God's answer to Moses is thus at once a refusal and a pledge. He says of himself simply, "I am who I am"--he is without any qualification. This pledge is a name and a non-name at one and the same time. The Israelites were therefore perfectly right in refusing to utter this self-designation of God, expressed in the word YHWH, so as to avoid degrading it to the level of names of pagan deities. By the same token, recent Bible translations were wrong to write out this name--which Israel always regarded as mysterious and unutterable--as if it were just any old name. By doing so, they have dragged the mystery of God, which cannot be captured in images or in names lips can utter, down to the level of some familiar item within a common history of religions.

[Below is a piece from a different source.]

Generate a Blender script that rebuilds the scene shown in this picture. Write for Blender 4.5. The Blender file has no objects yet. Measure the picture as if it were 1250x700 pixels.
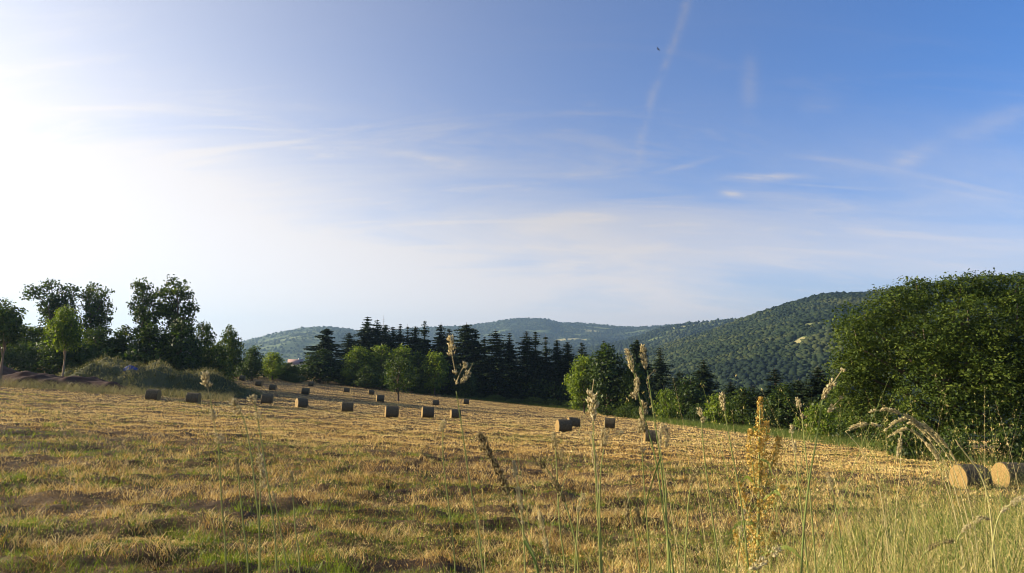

It remains true, of course, that God did not simply refuse Moses' request. If we want to understand this curious interplay between name and non-name, we have to be clear about what a name actually is. We could put it very simply by saying that the name creates the possibility of address or invocation. It establishes relationship. When Adam names the animals, what this means is not that he indicates their essential natures, but that he fits them into his human world, puts them within reach of his call. Having said this, we are now in a position to understand the positive meaning of the divine name: God establishes a relationship between himself and us. He puts himself within reach of our invocation. He enters into relationship with us and enables us to be in relationship with him. Yet this means that in some sense he hands himself over to our human world. He has made himself accessible and, therefore, vulnerable as well. He assumes the risk of relationship, of communion, with us.